No, says Robert Newman.

Should the driverless vehicles being developed by Apple, Google and Daimler be programmed to mount the pavement to avoid a head-on collision? Should they be programmed to swerve to hit one person in order to avoid hitting two? Two instead of four? Four instead of a lorry full of hazardous chemicals? Driverless cars programmed to select between these options would be one example of what the science journalNature has taken to calling ‘ethical robots’. Another is the next generation of weapons. If drones weren’t bad enough, the US Defence Department is developing Lethal Autonomous Weapons Systems (LAWS). These select their own kill list using a set of algorithms, and need no human intervention, at however remote a distance.
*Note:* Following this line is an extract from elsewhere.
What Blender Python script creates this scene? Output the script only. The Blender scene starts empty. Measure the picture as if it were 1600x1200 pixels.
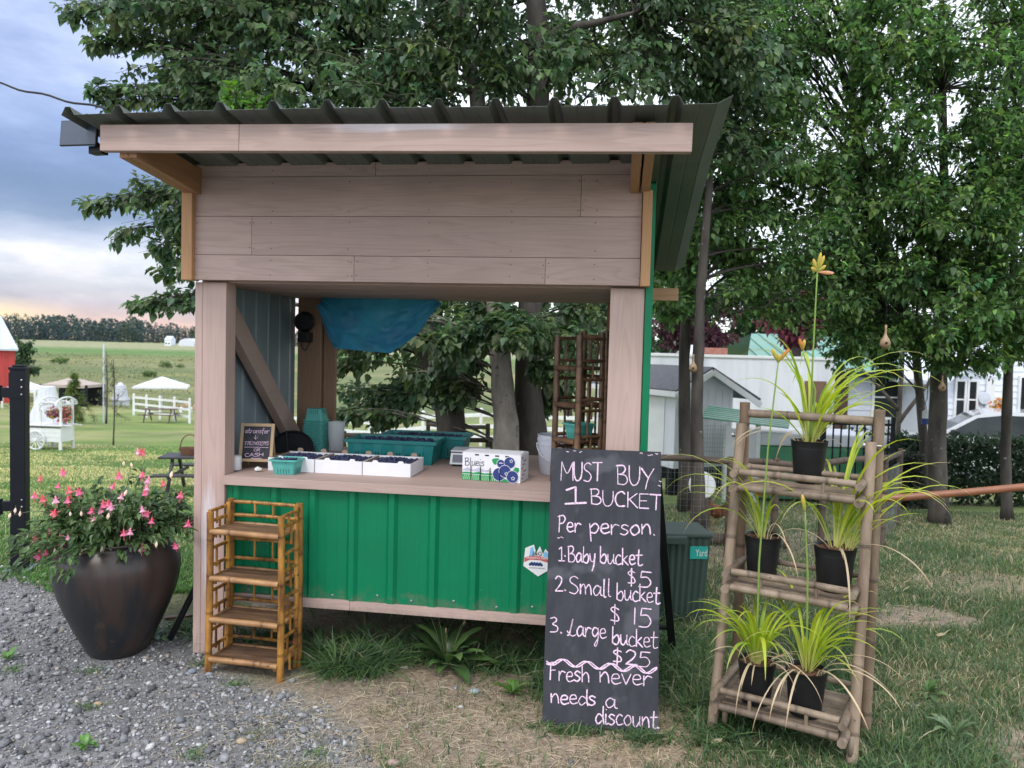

Autonomous drones in development include tiny rotorcraft smaller than a table-tennis ball, which will be able to float through homes, shops and offices to deliver a puncture to the cranium.

In July 2015, Nature published an article, ‘The Robot’s Dilemma’, which claimed that computer scientists “have written a logic program that can successfully make a decision… which takes into account whether the harm caused is the intended result of the action or simply necessary to it.” (I find the word ‘successfully’ chilling here; but not as chilling as ‘simply necessary’.) One of the scientists behind the ‘successful’ program argues that human ethical choices are made in a similar way: “Logic is how we… come up with our ethical choices.” But this can scarcely be true. To argue that logic is how we make our ethical decisions is to appeal to what American philosopher Hilary Putnam describes as “the comfortable eighteenth century assumption that all intelligent and well-informed people who mastered the art of thinking about human actions and problems impartially would feel the appropriate ‘sentiments’ of approval and disapproval in the same circumstances unless there was something wrong with their personal constitution” (The Collapse of the Fact/Value Dichotomy and Other Essays, 2002). However, for good or ill, ethical choices often fly in the face of logic. They may come from emotion, natural cussedness, vague inkling, gut instinct, or even imagination. For instance, I am marching through North Carolina with the Union Army, utterly logically convinced that only military victory over the Confederacy will abolish the hateful institution of slavery. But when I see the face of the enemy – a scrawny, shoeless seventeen-year-old – I throw away my gun and run sobbing from the battlefield. This is an ethical decision, resulting in decisive action: only it isn’t made in cold blood, and it goes against the logic of my position.